Task prompt – Quote, with no changes, the lines that run from the top of the material to the line with "R = math.radians", both included.

Source data –
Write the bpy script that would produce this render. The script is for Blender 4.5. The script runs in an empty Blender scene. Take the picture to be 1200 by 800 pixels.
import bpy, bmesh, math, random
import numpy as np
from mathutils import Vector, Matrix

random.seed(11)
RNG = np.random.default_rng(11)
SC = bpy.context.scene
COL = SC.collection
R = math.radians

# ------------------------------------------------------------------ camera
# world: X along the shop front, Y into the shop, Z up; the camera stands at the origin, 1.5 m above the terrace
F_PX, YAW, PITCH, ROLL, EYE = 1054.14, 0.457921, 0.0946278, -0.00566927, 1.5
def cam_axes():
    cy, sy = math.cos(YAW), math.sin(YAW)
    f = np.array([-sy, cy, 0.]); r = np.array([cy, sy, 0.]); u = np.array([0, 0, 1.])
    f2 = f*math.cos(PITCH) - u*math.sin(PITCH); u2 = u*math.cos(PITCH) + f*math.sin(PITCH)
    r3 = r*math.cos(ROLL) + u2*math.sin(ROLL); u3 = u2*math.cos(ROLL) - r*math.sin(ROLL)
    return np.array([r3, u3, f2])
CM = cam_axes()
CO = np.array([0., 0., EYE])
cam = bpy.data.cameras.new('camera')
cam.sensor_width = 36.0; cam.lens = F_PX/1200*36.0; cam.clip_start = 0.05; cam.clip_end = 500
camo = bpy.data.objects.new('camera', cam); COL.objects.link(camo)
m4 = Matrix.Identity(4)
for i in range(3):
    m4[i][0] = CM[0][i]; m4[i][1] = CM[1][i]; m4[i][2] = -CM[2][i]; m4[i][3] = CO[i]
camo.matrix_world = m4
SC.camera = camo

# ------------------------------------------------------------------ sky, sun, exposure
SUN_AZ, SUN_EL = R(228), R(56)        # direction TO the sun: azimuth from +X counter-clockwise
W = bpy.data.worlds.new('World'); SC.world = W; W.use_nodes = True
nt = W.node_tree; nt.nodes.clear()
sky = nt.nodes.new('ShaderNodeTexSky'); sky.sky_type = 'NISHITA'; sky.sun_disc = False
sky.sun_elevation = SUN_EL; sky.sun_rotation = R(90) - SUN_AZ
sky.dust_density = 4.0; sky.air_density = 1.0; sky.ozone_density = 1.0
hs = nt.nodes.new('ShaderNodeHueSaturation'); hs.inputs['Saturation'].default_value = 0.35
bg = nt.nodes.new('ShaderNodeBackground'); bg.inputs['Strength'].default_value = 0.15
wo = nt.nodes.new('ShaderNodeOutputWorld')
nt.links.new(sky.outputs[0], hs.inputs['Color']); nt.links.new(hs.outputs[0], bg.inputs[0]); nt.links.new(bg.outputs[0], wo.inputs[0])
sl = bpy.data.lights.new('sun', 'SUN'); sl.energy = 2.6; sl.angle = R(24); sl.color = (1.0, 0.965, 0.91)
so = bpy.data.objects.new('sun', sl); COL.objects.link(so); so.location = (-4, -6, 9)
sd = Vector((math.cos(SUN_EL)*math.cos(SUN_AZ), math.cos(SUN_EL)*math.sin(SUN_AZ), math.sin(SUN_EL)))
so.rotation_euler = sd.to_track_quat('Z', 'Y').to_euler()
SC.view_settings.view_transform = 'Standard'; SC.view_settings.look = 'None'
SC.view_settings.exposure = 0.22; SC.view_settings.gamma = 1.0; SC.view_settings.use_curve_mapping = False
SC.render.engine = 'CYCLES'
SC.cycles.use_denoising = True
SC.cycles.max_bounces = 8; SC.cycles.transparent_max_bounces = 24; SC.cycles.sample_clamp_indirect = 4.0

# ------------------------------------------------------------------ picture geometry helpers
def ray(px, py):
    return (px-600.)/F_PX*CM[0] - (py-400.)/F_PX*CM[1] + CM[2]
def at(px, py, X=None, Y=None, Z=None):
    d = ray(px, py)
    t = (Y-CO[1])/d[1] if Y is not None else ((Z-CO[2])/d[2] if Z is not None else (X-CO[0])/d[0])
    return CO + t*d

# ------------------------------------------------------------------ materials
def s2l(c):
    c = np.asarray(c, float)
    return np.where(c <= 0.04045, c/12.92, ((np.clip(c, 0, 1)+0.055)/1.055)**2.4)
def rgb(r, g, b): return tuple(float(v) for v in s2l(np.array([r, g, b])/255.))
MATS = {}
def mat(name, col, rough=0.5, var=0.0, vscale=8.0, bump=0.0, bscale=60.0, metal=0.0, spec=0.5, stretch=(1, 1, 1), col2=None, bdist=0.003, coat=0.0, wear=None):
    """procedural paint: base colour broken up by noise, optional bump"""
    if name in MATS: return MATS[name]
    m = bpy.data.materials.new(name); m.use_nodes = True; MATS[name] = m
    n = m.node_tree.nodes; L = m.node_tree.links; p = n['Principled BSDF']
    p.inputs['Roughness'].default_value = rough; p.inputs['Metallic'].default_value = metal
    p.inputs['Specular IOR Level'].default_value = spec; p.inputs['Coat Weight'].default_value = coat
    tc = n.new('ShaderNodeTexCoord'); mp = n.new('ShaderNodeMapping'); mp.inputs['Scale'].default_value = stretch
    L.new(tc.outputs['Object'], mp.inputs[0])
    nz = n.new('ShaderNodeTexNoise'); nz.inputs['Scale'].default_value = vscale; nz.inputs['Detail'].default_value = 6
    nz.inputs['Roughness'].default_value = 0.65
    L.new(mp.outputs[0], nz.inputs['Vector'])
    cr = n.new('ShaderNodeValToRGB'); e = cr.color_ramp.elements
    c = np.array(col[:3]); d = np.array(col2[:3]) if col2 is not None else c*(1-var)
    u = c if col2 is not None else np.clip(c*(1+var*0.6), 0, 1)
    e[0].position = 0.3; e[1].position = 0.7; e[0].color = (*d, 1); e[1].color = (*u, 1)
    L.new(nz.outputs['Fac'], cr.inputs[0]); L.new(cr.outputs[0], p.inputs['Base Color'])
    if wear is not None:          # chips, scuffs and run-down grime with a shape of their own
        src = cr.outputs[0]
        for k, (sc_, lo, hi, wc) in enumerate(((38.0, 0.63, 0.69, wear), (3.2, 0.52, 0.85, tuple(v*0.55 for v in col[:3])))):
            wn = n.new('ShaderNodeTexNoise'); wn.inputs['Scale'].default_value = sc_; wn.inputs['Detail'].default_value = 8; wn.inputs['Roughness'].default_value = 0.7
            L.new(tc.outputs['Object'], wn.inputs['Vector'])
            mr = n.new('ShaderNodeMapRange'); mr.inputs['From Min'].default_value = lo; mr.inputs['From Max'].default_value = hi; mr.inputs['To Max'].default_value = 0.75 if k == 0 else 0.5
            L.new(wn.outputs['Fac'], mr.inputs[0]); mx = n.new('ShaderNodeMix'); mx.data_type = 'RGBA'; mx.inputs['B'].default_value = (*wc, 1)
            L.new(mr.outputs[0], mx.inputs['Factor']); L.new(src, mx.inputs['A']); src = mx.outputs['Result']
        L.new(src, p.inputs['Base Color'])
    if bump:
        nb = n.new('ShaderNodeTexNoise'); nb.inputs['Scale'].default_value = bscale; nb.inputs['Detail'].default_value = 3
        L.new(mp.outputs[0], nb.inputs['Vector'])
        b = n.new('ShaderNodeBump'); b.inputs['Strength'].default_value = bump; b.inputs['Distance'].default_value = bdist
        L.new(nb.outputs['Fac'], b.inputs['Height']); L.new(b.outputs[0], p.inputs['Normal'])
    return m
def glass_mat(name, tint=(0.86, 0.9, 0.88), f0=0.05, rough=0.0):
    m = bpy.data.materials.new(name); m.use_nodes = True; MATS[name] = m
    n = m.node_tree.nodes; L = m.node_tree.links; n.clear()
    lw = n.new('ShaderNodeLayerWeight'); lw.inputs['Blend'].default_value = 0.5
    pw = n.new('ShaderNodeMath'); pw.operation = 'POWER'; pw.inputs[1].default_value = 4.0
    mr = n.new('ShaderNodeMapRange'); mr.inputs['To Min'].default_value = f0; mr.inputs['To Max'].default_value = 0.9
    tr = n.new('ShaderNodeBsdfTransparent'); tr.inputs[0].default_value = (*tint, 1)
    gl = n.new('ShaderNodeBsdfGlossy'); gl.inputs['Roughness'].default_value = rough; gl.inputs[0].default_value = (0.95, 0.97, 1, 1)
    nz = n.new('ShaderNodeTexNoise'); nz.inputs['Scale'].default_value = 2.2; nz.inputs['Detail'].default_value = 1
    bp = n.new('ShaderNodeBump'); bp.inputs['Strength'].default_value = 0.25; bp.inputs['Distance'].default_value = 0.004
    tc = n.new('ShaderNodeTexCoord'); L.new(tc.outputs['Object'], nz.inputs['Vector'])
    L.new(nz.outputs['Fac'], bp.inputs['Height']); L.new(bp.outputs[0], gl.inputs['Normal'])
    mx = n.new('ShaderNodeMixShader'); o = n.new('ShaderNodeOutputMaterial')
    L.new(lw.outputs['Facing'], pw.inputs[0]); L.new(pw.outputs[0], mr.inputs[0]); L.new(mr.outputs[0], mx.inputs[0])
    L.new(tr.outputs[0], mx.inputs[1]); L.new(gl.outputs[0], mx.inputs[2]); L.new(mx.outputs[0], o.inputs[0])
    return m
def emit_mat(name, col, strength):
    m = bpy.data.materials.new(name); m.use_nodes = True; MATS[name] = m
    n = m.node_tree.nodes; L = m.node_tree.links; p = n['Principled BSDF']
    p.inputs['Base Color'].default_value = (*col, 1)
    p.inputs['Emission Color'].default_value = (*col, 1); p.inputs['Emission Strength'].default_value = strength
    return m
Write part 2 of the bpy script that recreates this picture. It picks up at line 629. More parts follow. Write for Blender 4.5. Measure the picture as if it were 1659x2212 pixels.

Correct answer –
Write the bpy script that would produce this render. The script is for Blender 4.5. The script runs in an empty Blender scene. Take the picture to be 1200 by 800 pixels.
import bpy, bmesh, math, random
import numpy as np
from mathutils import Vector, Matrix

random.seed(11)
RNG = np.random.default_rng(11)
SC = bpy.context.scene
COL = SC.collection
R = math.radians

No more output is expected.